Я хорошо помню день, когда Казахстан вышел из состава СССР. Это было моё первое «историческое», не бытовое, воспоминание. Я помню ужас в глазах мамы и загадочные слова: «Всё, теперь мы “казахи”!». 16 декабря 1991 года я была уже почти 4-летним взрослым ребёнком, поэтому на все свои «почему» получила обстоятельные ответы. Мне объяснили, что ещё вчера мы были гражданами Советского Союза, а теперь – граждане Казахстана, что границы теперь закрыты и Россия для нас закрыта. И что ничего хорошего нас впереди не ждёт. Последнее я поняла уже сама по общему настрою родителей.
Я родилась на одном из крупных островов «Архипелага ГУЛАГ» – в городе Караганде. Я с детства знала, что в Караганде «самый правильный русский язык», потому что сюда ссылали интеллигенцию со всего Союза. Действительно, русских вокруг было очень много: до того момента, как я пошла в школу, казахские семьи в нашей пятиэтажке можно было пересчитать по пальцам одной руки.
В моём роду по прямой линии в ГУЛАГе никто не сидел, мы попали в Казахстан другими путями: после окончания политеха маму по распределению направили в Караганду работать в проектном институте.
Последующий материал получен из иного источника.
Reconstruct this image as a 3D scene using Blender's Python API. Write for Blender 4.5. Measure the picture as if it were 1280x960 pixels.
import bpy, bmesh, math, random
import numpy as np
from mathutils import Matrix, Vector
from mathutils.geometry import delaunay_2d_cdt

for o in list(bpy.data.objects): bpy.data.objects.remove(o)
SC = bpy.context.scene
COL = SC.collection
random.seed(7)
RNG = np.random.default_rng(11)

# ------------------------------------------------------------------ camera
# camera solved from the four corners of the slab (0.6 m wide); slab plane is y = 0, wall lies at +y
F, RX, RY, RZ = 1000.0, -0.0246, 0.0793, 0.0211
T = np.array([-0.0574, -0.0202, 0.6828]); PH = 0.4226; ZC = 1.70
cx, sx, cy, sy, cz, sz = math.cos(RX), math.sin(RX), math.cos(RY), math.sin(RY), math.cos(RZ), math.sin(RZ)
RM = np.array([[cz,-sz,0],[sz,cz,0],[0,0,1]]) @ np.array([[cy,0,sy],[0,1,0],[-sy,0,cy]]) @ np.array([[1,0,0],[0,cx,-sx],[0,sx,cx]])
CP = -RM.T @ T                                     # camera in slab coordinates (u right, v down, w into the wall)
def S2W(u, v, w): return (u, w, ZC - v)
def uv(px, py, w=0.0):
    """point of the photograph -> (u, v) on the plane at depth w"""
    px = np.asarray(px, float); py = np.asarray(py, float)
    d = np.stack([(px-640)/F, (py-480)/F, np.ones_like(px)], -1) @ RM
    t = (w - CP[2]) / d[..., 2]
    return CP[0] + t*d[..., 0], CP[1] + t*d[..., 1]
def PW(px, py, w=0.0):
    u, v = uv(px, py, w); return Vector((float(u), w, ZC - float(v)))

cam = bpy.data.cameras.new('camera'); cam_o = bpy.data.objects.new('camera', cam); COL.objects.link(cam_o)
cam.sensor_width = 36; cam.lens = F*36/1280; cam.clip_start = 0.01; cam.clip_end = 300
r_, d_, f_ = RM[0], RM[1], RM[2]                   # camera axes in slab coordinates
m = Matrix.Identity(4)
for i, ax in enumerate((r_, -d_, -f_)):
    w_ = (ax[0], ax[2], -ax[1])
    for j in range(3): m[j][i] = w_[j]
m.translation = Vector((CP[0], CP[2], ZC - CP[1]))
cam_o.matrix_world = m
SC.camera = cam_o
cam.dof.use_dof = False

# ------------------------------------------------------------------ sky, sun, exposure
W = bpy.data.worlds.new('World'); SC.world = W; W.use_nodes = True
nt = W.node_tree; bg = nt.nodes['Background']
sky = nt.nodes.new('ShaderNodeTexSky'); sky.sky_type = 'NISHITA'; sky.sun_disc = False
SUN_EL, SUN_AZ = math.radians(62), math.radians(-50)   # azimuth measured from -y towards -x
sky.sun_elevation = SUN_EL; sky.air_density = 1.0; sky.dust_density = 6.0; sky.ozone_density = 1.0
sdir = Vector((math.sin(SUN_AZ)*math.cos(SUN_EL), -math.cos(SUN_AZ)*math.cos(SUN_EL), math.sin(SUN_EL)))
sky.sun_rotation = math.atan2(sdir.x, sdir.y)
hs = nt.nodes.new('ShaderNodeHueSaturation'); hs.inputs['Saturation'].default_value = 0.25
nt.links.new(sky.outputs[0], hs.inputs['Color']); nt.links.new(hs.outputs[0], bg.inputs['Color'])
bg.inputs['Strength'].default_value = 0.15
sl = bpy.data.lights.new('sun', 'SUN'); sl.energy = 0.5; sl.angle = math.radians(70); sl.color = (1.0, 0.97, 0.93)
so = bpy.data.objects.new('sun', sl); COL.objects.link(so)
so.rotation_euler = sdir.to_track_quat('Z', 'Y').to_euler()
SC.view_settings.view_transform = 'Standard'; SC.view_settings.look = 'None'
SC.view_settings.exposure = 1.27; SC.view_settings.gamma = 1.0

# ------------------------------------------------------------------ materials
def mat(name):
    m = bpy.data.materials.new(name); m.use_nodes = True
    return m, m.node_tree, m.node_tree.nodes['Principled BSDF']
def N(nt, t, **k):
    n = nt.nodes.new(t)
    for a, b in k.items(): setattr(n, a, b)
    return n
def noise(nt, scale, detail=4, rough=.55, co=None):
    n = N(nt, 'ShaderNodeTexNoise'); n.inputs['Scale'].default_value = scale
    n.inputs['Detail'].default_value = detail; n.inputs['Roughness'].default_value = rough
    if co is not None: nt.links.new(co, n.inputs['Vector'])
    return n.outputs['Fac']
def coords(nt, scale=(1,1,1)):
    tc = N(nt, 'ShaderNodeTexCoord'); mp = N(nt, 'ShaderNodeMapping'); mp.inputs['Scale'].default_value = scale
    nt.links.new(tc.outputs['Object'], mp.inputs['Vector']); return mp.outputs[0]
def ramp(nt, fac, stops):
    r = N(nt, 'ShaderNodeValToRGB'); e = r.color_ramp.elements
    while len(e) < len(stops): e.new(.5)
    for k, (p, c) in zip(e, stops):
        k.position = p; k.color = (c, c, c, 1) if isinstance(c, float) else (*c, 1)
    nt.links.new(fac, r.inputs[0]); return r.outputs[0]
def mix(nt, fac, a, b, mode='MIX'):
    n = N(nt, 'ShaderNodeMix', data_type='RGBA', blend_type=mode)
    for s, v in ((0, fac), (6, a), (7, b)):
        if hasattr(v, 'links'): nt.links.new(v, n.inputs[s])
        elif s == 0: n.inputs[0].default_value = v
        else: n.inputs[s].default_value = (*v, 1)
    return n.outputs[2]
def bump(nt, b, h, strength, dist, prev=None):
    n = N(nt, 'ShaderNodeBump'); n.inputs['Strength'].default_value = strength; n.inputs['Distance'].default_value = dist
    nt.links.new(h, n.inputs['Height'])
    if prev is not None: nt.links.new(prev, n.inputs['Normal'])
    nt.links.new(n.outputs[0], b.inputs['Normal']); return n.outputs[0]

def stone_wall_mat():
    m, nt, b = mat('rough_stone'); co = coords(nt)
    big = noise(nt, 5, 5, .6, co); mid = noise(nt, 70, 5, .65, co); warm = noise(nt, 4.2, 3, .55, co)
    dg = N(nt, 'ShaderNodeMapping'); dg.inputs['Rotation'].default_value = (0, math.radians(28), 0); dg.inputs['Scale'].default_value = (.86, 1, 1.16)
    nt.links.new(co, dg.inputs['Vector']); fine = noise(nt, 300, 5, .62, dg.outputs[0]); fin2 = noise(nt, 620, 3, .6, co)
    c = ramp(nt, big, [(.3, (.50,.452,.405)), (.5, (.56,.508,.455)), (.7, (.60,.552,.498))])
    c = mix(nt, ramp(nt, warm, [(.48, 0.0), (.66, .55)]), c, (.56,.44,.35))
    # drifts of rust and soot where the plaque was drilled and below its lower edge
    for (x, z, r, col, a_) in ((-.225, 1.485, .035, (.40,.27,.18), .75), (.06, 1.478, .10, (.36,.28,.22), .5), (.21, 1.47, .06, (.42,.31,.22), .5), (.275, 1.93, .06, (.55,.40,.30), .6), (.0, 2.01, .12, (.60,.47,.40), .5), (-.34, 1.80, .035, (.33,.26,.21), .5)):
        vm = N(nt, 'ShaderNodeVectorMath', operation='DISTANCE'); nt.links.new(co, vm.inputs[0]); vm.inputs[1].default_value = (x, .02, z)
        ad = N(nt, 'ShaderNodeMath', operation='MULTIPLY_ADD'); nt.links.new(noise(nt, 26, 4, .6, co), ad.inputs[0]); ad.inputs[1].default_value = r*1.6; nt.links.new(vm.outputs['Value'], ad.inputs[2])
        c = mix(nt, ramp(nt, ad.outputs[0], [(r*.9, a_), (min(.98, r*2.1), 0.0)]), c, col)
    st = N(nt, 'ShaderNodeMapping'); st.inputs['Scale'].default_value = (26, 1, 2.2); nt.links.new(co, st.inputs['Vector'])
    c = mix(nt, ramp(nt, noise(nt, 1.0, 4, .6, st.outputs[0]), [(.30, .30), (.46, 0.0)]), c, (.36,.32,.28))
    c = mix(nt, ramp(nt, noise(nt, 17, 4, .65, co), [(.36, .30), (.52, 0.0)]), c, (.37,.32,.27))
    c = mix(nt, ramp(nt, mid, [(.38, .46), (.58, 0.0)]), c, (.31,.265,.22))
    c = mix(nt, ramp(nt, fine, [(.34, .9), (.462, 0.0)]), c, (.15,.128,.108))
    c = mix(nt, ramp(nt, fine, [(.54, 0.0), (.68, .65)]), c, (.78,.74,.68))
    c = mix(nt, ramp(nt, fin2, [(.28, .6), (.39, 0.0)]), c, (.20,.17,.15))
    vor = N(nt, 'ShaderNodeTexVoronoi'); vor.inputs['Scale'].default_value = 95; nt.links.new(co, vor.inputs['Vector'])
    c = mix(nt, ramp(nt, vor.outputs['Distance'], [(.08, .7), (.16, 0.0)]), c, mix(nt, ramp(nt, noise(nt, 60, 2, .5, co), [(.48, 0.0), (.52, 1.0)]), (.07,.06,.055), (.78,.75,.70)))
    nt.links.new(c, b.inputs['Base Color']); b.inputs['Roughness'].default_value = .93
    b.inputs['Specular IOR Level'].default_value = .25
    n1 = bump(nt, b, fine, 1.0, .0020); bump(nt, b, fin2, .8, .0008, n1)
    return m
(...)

Она тогда уже была замужем за папой, оба они родились и выросли в Киргизии. Только недавно я выяснила, что папин отец родился в Северном Казахстане в 1929 году. Очевидно, его семья была из числа столыпинских переселенцев с Украины. В свидетельстве о рождении деда и отец, и мать отмечены как украинцы, но в более поздних документах, которые дед получал сам, он везде называл себя русским и говорил по-русски (в отличие от родителей мамы, которые называли себя хохлами и до старости говорили на подобии украинского языка). Поэтому и папа, несмотря на фамилию «Гарбузняк», везде писал себя русским.
В Казахстане вообще русскими принято называть всех славян и даже русскоязычных немцев, которых там тоже было немало. Так вот с 16 декабря 1991 года все эти «русские» стали «казахами», что не предвещало ничего хорошего.
16 декабря было не случайным днём для объявления независимости. Ещё свежи были в памяти события 5-летней давности, когда на площадях крупных городов (и в Караганде тоже) «били казахов». Это было восстание казахской молодёжи против советской власти, которое этой властью было жёстко подавлено. Поскольку советская власть для местных была «русской властью», запертые в Казахстане русские понимали, что отвечать за её преступления придётся им. Даже если они дети пострадавших от этой власти сидельцев КарЛАГа.
Я помню, как появились новые деньги. Мы с интересом рассматривали изображённых на разных купюрах мужчин в чалмах. Точнее, собственно в чалме был один – Аль-Фараби, просто изображался он на купюрах разного достоинства, и улиц там много с его именем. Этого арабского учёного в казахи записали задним числом из-за предположительного места рождения на юге нынешнего Казахстана. Впрочем, есть версия, что его родной Фарьяб всё же на территории современного Афганистана. Но это неважно: «казах», как и «русский» в этой стране не национальность, а скорее звание, место в табели о рангах.
Новые деньги назывались «тенге», но мы их упорно, до самого отъезда в Россию, называли «рублями». Помню, как дома взрослые судорожно переключали пультом телеканал, если вдруг с экрана раздавалась казахская речь. Нельзя – здесь наша «маленькая Россия». По той же причине русские неохотно учили местный язык.
Потом на улицах исчезли русские вывески и указатели, а в школах ввели обязательное пение казахского гимна по понедельникам. Именно пение, а не слушание. Я до сих пор его помню: «Жарылган намыстан кахарман халыкпыз…». (Теперь, правда, этот текст неактуален: вскоре после нашего отъезда гимн поменяли.) Интересно, сохранила ли мама мои тетрадки по казахскому языку из первого класса? Или они тоже пали жертвами в культурной войне?